Sunday, 2 May 2010

Introduction

Back in 1992, I was twenty-five and filled with the desire to be a writer. By this time I'd published my first short stories, but I knew that what I needed to do was write a novel. I just had no idea how.

I'd made a few false starts over the years, trying to get find a story that would sustain a long narrative, trying to figure out how long narratives worked. How would I know I was done? I had no idea, so in a fit of inspiration I took a look in that year's Nebula Awards collection, and saw that nominees for the novel category had to be over forty thousand words long – I had my target. I figured if I sat down and wrote a few hundred words a day, I could get it done in just a few months.

Looking back, I see now that I set myself a rather low target. Later, of course, I learned that a commercial novel needs to be at least eighty thousand words these days for anyone to look at it, and a bijoux item like this was simply never going to attract a mainstream publisher.

Well, so it goes, I thought, and put it away thinking that it had been good practice, and now I should move on to something else.

Well, about this time I moved from New Zealand to Great Britain, and discovered the British small press. Among the small magazines were a few publishes of chap books and short novels, of exactly this sort. I returned to State of Change, therefore, when perhaps I should have been writing a full length novel, and spent a year or so, in between exploring London and the world, giving it another do over.

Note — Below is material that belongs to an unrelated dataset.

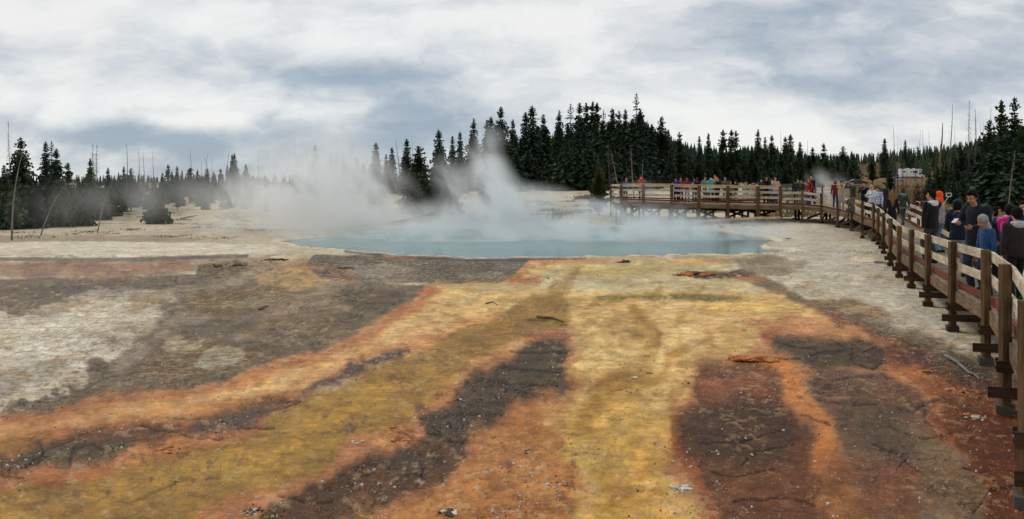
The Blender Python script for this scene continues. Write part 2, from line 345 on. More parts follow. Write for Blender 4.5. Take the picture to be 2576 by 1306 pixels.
 P([(1880,690),(1950,700),(2040,745),(2120,770),(2230,790),(2330,825),(2420,870),(2520,915),(2800,960),(2800,1010),(2520,960),(2420,925),(2330,890),(2240,850),(2140,810),(2040,775),(1950,735)], (98,80,62), 14, 26, .9,.1,.3,.8),
 P([(2210,880),(2400,895),(2560,960),(2700,1000),(2700,1060),(2540,1020),(2400,960)], (84,52,30), 12, 16, .8,.1,.3,.7),
 P([(1700,688),(1800,684),(1900,675),(1920,690),(1850,702),(1740,700)], (100,80,62), 5, 14, 1,.1,.2),
 P([(1850,690),(1930,700),(1920,712),(1860,708)], (168,108,70), 8, 16, .9,.1,.2,.6),
 P([(1860,640),(2000,632),(2040,600),(1960,590),(1900,560),(3000,560),(3000,960),(2560,930),(2440,890),(2340,845),(2240,803),(2120,780),(2040,752),(1960,712),(1900,690),(1830,665)], (184,180,170), 8, 16, .8,0,.05),
 P([(1960,640),(2200,600),(2400,720),(2560,860),(2560,925),(2450,888),(2250,800),(2130,776),(2040,700)], (192,190,184), 20, 22, .8,0,.05,.7),
 P([(1830,650),(1960,645),(2040,660),(1960,700),(1880,685)], (140,128,114), 10, 16, 1,.1,.2,.7),
 P([(2050,765),(2130,745),(2260,790),(2200,800),(2120,785)], (146,116,74), 8, 16, .9,0,.1,.8),
 P([(1960,612),(2060,605),(2140,640),(2060,645),(1980,628)], (184,182,180), 8, 8, .3,0,.1,.8),
]
CR = [ # long dark cracks, D coordinates
 [(60,1180),(100,1150),(95,1120)],[(180,1170),(195,1130),(240,1115),(270,1140)],[(360,1068),(400,1085),(440,1090),(500,1108),(560,1105)],[(420,1050),(500,1055)],
 [(560,1065),(620,1085),(690,1080)],[(1065,1055),(1120,1050),(1200,1040)],[(1010,1085),(1080,1110),(1160,1115)],[(930,1170),(1000,1175),(1060,1195)],[(1290,880),(1340,890),(1420,888)],
 [(1270,920),(1330,930),(1410,935)],[(1230,960),(1320,968),(1400,972)],[(1950,862),(2010,875),(2060,880)],[(2090,855),(2140,885),(2150,920),(2200,930),(2250,912)],[(2000,905),(2060,890),(2120,880)],
 [(2020,950),(2100,955),(2200,948)],[(2250,1030),(2300,1040),(2340,1010),(2380,1000)],[(2320,1010),(2345,1060),(2370,1090)],[(2050,1000),(2110,1010),(2200,1020)],[(2280,1090),(2340,1100),(2400,1090)],
 [(1760,1120),(1850,1120),(1960,1080)],[(1780,1190),(1840,1200),(1940,1185)],[(1840,1265),(1960,1255),(2060,1270)],[(2440,1290),(2480,1240),(2560,1230)],[(2420,1180),(2480,1190)],[(2200,1120),(2260,1140),(2300,1180)],
 [(0,1195),(60,1210)],[(700,1245),(760,1265),(850,1260)],[(1860,1170),(1900,1140),(1990,1120)],[(2010,1040),(2080,1075)],
]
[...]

In 1998, I found a publisher, and excitedly told everyone I knew, that my novel was finally going to be published! How proud I was, how relieved to have my efforts finally rewarded! My friend suggested it was similar to an EP from an independent label, the culmination of years gigging and doing the circuit, and the first step on a glittering career.

Oh, hubris!

Three months later, I got a very apologetic letter informing that because of events beyond their control, they were forced to close. Crashing disappointment!

Still, it was encouraging: someone out there had though it was sorth publishing, so I didn't give up on it entirely. A few years later a second small press publisher expressed an interest and I went through the same naïve exultations, but, well, I dunno what happened this time, the guy just stopped answering emails. He's still publishing short novels and what-have-you, but I guess his enthusiasm for the project cooled, or something. End result: more crashing disappointment!

So, several years later, this darn thing is still hanging around, resolutely unpublished, seemingly unpublishable. No one else seems to be interested in publishing short novels from unknowns, so what's to be done? Having dipped my toe in the blog water, as it were, I decided I might as well get out there myself, and here it is.

It must be five years since I looked at this, and it's an odd experience, now. I've tried to present it as it was when it was finished. I don't really want to spend another lot of time on it now, but I'm fixing any obvious errors, and I don't have the discipline to leave some of the more distressingly unfunny jokes.

That aside, this is, basically, it. Is it as good as it could be? Well, nothing's ever as good as it could be, but this is what I felt and thought and pondered between the ages of twenty-five and thirty. There are some good gags in it, and the ideas were fresh in those days, even if it all looks a little passé now.

What startles me most is how I am still going on at these same issues – life on camera, celebrity failures, a life without privacy and we we retreat when there's no physical place for us left. It looks prescient to me now, that a lot of my satirical ideas on how hype and marketing would shape and infiltrate our lives have come true. It's truer still in New Zealand, where television has been gutted to the extent that most of the TV shows are nakedly and unashamedly advertising.

The other matter that maybe requires some explanation is the sexual explicitness. This is very much not me. I think love is a very important part of fiction, and novels without love in them are distinctly lacking in my opinion, but I'm a discreet fade out sort of a guy rather than a character-expressed-through-lovemaking sort.

I decided to approach the sex in this novel in this way for two reasons. The first is that I think that porn is the ultimate in hype and marketing. It's the most bizarre non-product on Earth. Nothing sells a bigger lie than porn, and so in my “take this to the extreme” take on the topics here, pornography is the place it all ends up. I think, in that context, it works quite well.

On the other hand, I was trying to directly challenge my own squeamishness in writing about sex. I was trying to explore some internal space about these types of expression and so pushed myself to make it harder and nastier with every draft. I don't know if this aspect succeeded quite so well: there's nothing in the text that addresses this, and it seems to have been entirely an internal matter for me. Maybe that's just as well, as a matter of fact.

Ah well. Here it is then, without further ado. In the words of Viv Stanshall, I hope you choke on it.